* _Direction_
Only the lines from the line that has "What Blender Python" through the line that has "return Vector((XAT(px, D), D, tz(D)))" should be reproduced, exactly and with both ends kept.

* _Record excerpts_
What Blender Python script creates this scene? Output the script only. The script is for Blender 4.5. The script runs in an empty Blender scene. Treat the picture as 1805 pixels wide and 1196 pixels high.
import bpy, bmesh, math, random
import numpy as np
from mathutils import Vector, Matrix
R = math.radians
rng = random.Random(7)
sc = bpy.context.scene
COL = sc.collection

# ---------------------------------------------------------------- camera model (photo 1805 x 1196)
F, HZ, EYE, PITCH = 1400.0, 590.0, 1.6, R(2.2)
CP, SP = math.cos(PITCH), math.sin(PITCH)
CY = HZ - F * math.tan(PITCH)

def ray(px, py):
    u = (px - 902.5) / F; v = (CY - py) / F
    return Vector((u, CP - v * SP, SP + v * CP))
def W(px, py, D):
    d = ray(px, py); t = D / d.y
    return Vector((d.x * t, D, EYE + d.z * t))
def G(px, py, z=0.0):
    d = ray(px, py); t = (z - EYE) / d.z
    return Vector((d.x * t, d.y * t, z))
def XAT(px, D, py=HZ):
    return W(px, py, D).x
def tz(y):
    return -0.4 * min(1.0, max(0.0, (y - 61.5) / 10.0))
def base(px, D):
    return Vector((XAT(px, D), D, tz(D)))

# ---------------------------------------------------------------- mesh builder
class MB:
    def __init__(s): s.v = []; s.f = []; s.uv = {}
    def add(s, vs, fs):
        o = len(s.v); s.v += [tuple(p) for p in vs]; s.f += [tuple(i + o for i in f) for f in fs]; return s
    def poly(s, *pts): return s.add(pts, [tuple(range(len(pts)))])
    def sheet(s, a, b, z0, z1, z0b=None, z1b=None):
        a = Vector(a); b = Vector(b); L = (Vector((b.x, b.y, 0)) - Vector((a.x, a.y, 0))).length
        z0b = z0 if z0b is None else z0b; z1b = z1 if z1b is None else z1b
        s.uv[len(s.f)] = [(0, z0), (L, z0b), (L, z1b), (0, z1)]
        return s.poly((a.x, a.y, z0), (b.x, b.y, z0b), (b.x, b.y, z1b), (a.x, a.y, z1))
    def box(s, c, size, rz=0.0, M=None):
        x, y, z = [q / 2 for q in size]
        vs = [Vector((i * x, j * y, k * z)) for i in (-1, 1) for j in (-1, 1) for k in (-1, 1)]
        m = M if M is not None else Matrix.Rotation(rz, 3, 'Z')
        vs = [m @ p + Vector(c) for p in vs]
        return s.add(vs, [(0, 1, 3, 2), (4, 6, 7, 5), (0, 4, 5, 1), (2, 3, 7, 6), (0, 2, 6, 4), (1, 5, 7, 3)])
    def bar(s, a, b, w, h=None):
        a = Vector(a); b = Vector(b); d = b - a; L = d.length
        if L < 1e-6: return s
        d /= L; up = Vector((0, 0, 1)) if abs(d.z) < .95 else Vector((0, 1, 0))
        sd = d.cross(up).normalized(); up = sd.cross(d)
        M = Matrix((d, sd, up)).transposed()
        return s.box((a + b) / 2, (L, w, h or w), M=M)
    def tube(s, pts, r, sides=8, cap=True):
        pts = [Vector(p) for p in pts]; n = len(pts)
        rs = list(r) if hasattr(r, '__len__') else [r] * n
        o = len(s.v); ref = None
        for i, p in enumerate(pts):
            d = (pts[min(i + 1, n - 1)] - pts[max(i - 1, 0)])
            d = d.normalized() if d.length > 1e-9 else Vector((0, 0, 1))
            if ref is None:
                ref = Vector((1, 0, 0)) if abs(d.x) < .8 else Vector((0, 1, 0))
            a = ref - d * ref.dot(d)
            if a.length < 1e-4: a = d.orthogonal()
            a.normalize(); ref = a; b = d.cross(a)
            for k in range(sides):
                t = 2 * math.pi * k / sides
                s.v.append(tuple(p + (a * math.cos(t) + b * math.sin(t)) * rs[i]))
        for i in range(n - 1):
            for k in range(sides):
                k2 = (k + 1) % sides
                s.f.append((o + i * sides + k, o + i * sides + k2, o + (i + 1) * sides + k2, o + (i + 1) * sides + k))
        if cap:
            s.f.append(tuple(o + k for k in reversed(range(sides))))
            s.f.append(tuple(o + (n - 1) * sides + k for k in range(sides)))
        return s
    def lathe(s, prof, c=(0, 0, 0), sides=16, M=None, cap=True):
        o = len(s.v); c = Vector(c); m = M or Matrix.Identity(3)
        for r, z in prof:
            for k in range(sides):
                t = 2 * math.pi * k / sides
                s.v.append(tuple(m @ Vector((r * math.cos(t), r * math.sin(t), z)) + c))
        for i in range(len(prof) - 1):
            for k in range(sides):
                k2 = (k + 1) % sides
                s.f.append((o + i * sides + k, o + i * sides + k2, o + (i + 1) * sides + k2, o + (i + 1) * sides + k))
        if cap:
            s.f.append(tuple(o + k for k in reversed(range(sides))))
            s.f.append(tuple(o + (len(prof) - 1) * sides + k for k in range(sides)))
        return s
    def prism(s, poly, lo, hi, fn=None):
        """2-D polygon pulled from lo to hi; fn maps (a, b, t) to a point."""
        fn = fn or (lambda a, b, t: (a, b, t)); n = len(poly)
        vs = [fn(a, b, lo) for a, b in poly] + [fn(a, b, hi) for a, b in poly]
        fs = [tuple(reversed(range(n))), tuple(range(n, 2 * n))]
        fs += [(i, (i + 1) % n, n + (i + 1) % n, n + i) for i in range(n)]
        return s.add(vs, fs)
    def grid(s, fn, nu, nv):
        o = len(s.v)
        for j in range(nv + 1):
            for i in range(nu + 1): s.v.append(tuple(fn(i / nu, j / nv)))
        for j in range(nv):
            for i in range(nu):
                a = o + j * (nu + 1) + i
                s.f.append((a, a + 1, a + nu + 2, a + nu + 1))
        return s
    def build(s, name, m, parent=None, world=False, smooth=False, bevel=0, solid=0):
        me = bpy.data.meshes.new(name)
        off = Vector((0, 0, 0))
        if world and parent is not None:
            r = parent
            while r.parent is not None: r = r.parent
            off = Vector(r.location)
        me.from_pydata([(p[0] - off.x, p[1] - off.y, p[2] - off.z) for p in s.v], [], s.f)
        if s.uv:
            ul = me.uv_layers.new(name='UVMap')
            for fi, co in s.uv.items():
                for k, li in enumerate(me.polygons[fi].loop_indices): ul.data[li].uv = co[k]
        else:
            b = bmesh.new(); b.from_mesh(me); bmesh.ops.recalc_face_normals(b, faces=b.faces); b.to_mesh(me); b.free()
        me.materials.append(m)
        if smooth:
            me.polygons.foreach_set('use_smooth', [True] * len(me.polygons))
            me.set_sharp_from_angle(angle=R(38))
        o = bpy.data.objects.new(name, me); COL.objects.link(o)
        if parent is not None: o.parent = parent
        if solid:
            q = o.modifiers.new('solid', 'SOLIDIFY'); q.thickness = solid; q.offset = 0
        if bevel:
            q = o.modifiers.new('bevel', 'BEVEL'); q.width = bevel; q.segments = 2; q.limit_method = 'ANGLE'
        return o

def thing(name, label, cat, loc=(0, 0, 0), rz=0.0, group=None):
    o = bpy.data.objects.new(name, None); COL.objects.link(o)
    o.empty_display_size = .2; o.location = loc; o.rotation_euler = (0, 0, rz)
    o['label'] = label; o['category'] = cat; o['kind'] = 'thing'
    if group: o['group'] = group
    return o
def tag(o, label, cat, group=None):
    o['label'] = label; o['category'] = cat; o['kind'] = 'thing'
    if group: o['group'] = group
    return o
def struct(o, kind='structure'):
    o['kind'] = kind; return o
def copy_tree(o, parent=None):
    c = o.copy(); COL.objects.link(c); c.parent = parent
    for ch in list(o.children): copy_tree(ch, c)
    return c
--
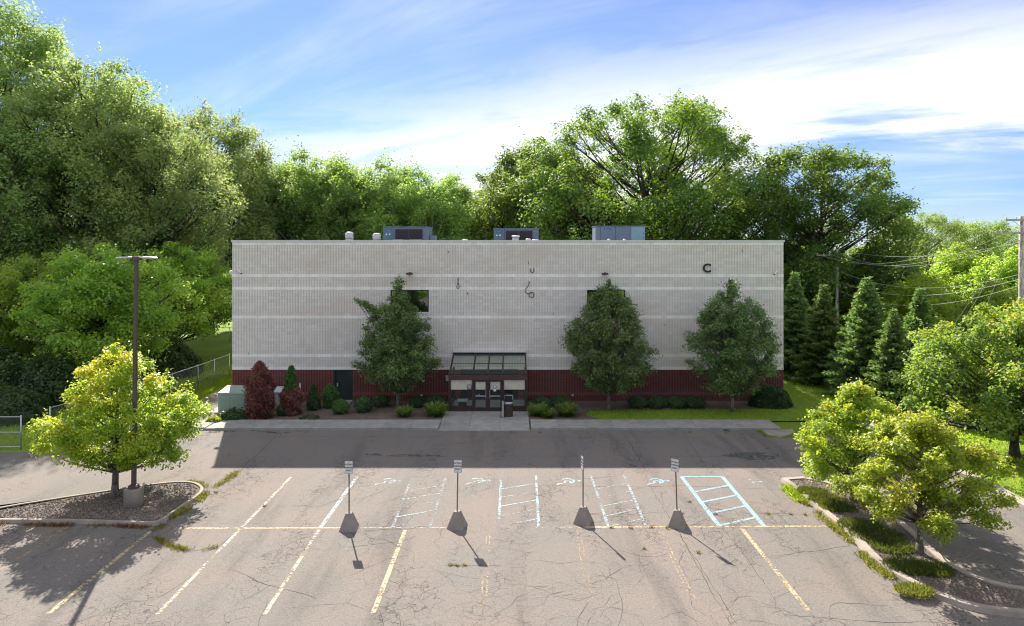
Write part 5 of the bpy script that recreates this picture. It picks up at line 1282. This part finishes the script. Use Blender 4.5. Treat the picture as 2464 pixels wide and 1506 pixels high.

* _Reply to the exercise_
What Blender Python script creates this scene? Output the script only. The script is for Blender 4.5. The script runs in an empty Blender scene. Treat the picture as 1805 pixels wide and 1196 pixels high.
import bpy, bmesh, math, random
import numpy as np
from mathutils import Vector, Matrix
R = math.radians
rng = random.Random(7)
sc = bpy.context.scene
COL = sc.collection

# ---------------------------------------------------------------- camera model (photo 1805 x 1196)
F, HZ, EYE, PITCH = 1400.0, 590.0, 1.6, R(2.2)
CP, SP = math.cos(PITCH), math.sin(PITCH)
CY = HZ - F * math.tan(PITCH)

def ray(px, py):
    u = (px - 902.5) / F; v = (CY - py) / F
    return Vector((u, CP - v * SP, SP + v * CP))
def W(px, py, D):
    d = ray(px, py); t = D / d.y
    return Vector((d.x * t, D, EYE + d.z * t))
def G(px, py, z=0.0):
    d = ray(px, py); t = (z - EYE) / d.z
    return Vector((d.x * t, d.y * t, z))
def XAT(px, D, py=HZ):
    return W(px, py, D).x
def tz(y):
    return -0.4 * min(1.0, max(0.0, (y - 61.5) / 10.0))
def base(px, D):
    return Vector((XAT(px, D), D, tz(D)))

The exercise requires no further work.